-------- Recorded information --------

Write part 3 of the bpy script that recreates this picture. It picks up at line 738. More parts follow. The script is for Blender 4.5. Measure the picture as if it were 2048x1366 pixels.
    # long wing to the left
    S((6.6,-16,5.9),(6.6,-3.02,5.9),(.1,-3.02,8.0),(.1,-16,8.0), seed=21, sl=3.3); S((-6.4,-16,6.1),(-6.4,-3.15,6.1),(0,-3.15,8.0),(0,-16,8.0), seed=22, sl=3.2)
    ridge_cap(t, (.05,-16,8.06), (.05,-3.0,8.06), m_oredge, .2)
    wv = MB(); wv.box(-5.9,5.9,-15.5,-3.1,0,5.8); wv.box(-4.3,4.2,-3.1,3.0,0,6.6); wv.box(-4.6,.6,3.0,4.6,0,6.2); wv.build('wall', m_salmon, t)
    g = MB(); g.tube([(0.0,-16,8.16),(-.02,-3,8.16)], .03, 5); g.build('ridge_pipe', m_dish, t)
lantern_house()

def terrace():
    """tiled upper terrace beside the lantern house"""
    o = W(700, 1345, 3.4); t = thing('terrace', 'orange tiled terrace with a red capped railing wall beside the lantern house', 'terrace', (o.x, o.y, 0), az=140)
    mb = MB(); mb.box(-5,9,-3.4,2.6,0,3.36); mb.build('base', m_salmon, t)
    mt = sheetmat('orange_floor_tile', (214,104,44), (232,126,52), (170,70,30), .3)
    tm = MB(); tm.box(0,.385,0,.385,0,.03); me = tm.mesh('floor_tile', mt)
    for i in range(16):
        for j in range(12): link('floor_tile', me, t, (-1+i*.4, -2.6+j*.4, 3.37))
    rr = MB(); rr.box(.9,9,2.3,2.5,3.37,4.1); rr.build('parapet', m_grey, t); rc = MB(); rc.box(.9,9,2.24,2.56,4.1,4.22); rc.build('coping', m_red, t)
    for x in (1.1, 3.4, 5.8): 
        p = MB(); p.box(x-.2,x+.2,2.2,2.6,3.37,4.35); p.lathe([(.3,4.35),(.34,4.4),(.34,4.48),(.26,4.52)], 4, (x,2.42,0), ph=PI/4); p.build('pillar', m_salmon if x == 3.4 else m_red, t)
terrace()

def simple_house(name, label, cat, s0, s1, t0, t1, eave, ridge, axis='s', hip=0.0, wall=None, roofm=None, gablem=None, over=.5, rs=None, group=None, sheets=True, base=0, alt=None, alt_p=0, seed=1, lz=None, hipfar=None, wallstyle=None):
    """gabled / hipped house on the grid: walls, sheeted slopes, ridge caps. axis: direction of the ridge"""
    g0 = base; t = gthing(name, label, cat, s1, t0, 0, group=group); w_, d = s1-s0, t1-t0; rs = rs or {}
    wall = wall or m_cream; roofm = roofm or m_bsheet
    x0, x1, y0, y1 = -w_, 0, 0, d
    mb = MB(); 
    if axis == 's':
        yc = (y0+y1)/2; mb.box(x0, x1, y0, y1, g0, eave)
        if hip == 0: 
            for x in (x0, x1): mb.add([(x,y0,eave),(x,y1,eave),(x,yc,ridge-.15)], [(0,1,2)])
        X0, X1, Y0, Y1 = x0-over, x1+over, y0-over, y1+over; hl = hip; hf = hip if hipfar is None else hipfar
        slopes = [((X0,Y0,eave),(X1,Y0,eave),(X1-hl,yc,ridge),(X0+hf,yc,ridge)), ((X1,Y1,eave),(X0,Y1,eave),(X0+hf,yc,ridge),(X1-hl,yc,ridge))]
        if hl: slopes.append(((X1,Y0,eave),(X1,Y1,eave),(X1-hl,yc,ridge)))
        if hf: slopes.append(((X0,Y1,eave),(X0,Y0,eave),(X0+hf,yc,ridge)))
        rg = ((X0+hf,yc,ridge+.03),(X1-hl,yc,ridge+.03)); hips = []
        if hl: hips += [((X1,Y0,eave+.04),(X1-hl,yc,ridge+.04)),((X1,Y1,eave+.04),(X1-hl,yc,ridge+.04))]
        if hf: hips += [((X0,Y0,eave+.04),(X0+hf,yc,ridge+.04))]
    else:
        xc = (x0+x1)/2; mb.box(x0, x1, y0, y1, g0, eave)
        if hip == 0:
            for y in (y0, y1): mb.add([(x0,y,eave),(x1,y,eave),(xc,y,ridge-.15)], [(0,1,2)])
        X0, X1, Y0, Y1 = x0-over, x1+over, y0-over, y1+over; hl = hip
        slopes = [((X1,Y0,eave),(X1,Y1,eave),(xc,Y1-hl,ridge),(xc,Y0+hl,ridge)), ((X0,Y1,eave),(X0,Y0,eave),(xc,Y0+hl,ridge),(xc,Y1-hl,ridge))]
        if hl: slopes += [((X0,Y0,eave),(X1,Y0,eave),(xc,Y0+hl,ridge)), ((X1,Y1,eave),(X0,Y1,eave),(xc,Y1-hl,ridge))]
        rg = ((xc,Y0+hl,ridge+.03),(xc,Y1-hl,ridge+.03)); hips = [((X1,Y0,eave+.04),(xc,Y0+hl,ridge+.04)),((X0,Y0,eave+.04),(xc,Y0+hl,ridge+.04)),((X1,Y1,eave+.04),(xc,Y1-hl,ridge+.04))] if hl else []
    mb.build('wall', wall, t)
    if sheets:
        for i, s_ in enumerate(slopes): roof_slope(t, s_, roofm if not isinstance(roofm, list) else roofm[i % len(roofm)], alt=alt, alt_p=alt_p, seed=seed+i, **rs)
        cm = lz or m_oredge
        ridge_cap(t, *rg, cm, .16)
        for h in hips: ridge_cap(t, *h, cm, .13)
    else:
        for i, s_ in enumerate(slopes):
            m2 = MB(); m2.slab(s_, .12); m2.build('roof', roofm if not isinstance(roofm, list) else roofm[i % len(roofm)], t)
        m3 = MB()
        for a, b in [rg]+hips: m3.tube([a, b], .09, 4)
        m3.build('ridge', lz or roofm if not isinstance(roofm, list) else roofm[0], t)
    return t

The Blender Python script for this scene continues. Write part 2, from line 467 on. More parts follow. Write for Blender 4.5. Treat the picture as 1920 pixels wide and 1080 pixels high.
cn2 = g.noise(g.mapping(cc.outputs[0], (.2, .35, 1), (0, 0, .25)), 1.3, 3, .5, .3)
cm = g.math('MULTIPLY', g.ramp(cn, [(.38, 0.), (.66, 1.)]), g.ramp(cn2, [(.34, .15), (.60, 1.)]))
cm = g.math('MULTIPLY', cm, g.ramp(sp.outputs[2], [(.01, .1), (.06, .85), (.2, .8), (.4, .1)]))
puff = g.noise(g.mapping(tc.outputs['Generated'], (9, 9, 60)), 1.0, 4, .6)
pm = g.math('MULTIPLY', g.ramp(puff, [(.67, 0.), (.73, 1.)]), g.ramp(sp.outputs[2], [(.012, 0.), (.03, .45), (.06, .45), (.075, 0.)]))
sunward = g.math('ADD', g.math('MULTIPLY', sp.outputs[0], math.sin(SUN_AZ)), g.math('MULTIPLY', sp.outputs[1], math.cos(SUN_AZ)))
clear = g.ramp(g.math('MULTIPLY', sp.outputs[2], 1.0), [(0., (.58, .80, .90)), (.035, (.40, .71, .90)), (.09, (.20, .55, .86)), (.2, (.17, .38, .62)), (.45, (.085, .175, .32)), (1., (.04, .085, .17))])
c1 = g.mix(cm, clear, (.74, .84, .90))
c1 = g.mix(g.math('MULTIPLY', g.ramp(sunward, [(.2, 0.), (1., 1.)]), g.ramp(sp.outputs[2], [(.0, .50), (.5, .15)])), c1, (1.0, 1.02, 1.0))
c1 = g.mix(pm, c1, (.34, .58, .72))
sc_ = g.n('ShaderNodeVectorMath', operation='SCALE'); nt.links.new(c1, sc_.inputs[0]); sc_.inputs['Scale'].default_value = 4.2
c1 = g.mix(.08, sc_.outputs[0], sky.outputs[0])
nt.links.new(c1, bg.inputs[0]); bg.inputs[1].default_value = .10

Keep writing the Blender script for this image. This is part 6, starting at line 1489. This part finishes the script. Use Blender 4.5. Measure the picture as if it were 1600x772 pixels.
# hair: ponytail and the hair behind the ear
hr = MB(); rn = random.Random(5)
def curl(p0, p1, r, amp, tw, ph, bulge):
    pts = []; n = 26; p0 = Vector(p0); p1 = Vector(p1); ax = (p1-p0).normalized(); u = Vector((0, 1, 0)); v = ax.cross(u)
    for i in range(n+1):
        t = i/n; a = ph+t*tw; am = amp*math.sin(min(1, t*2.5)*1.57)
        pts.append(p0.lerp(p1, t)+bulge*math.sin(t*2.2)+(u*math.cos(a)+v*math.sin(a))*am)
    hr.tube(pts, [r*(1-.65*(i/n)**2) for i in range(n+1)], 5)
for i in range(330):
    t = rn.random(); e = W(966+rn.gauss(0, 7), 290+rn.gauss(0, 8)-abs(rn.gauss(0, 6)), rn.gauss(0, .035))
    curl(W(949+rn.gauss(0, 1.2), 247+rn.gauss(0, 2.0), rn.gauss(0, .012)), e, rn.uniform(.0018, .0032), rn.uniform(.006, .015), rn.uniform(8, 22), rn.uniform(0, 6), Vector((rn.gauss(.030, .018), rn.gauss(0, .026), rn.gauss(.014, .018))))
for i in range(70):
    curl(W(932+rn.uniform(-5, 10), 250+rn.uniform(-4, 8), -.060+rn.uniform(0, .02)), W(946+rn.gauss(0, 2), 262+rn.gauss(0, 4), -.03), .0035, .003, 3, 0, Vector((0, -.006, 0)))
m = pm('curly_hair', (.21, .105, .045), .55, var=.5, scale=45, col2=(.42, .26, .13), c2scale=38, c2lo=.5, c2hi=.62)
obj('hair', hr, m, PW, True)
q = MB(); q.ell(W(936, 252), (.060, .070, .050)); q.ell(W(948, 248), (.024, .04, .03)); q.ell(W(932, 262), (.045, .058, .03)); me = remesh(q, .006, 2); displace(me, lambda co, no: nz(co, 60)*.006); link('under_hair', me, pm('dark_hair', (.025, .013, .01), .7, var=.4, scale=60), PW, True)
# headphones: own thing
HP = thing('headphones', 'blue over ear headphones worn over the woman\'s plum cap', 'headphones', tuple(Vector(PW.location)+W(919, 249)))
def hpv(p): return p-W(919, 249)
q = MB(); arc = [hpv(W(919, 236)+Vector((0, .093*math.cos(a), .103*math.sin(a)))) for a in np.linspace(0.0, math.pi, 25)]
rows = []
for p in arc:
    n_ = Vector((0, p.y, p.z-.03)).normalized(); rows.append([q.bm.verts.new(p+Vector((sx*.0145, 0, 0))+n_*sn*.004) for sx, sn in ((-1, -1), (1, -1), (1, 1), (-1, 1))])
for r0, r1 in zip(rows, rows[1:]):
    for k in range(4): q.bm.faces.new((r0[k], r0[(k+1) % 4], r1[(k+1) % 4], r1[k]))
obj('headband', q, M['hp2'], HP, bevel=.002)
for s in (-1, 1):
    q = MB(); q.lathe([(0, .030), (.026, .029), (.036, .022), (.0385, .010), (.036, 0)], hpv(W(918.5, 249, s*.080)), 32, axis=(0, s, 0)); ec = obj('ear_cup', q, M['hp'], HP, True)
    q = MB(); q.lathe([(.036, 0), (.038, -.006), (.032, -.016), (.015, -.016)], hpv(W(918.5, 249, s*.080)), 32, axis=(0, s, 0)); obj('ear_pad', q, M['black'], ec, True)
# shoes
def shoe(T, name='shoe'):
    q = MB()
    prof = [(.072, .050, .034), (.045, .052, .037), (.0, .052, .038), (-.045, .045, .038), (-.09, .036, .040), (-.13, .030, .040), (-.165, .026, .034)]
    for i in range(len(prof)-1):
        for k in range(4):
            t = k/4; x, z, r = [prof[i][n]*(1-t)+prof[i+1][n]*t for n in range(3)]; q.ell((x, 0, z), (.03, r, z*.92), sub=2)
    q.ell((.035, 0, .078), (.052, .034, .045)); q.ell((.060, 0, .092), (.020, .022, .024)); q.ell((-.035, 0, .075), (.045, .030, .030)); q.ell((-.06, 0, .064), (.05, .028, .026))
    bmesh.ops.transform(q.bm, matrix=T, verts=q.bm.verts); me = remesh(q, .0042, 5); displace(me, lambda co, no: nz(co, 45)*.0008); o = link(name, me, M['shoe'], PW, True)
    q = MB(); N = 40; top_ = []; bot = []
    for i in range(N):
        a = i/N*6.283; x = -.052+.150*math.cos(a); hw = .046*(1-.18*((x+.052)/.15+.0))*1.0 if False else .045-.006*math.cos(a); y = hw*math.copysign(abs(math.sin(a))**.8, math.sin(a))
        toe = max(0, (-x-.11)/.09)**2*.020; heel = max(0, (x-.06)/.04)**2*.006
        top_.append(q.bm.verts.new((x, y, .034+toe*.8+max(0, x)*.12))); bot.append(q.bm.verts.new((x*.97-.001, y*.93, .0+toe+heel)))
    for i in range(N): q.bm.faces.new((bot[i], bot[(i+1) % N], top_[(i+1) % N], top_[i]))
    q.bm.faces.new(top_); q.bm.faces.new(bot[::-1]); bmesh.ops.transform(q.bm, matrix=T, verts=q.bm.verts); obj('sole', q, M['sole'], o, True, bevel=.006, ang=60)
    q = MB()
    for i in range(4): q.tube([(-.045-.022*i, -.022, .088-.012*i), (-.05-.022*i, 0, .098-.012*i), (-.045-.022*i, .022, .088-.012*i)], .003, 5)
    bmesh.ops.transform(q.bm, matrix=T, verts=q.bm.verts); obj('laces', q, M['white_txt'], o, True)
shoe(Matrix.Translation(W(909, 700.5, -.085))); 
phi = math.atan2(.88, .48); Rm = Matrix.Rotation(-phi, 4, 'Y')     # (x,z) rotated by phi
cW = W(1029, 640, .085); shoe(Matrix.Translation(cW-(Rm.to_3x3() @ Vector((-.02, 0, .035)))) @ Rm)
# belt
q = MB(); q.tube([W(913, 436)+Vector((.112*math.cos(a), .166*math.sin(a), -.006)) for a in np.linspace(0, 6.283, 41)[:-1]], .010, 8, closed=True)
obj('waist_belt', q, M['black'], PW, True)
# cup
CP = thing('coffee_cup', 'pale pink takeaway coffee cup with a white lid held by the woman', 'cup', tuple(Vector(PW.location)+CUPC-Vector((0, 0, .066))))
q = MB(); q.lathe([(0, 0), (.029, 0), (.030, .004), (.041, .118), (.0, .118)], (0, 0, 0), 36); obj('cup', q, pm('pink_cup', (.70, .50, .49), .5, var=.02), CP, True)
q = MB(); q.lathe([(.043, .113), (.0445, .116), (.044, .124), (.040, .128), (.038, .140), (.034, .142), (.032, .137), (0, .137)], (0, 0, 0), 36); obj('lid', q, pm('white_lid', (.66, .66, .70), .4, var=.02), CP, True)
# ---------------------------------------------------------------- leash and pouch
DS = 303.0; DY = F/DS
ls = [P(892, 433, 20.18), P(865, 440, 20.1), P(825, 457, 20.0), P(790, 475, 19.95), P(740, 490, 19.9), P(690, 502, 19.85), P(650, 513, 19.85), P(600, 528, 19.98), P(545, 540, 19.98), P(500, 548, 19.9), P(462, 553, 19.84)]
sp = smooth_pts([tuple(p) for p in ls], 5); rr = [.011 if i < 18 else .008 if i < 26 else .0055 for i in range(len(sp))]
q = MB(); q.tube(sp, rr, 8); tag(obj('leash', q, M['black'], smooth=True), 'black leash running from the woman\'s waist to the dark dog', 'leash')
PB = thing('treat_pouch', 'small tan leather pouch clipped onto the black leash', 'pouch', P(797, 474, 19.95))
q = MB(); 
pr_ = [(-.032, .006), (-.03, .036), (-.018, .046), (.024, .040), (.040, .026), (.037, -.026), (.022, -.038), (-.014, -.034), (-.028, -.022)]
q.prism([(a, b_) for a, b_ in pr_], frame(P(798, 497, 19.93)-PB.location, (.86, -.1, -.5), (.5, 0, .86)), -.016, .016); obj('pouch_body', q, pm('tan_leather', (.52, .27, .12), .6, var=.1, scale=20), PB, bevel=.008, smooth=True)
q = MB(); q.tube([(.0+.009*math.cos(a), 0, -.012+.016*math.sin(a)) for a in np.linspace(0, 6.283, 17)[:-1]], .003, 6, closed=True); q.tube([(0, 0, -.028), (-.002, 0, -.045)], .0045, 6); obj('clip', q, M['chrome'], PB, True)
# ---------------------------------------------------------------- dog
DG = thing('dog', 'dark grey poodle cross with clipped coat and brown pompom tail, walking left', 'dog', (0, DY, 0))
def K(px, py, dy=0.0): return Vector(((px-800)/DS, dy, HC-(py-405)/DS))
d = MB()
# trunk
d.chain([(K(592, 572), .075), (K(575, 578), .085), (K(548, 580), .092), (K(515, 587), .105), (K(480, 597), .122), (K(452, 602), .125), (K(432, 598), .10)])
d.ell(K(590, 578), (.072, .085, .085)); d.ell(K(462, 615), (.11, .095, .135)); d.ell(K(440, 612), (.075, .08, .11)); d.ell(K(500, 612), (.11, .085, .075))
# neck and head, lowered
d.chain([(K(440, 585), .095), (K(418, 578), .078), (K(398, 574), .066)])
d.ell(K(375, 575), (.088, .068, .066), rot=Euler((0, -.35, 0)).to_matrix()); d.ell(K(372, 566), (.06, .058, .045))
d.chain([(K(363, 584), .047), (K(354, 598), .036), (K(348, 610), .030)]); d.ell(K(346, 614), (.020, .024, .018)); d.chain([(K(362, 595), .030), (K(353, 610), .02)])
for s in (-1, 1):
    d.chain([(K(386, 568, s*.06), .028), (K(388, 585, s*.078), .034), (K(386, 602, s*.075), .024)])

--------

_Task goal:_ Emit an exact copy of the lines spanning the start of the records to the line containing "lantern_house()", inclusive, and no other output.

_Response for this exercise:_
Write part 3 of the bpy script that recreates this picture. It picks up at line 738. More parts follow. The script is for Blender 4.5. Measure the picture as if it were 2048x1366 pixels.
    # long wing to the left
    S((6.6,-16,5.9),(6.6,-3.02,5.9),(.1,-3.02,8.0),(.1,-16,8.0), seed=21, sl=3.3); S((-6.4,-16,6.1),(-6.4,-3.15,6.1),(0,-3.15,8.0),(0,-16,8.0), seed=22, sl=3.2)
    ridge_cap(t, (.05,-16,8.06), (.05,-3.0,8.06), m_oredge, .2)
    wv = MB(); wv.box(-5.9,5.9,-15.5,-3.1,0,5.8); wv.box(-4.3,4.2,-3.1,3.0,0,6.6); wv.box(-4.6,.6,3.0,4.6,0,6.2); wv.build('wall', m_salmon, t)
    g = MB(); g.tube([(0.0,-16,8.16),(-.02,-3,8.16)], .03, 5); g.build('ridge_pipe', m_dish, t)
lantern_house()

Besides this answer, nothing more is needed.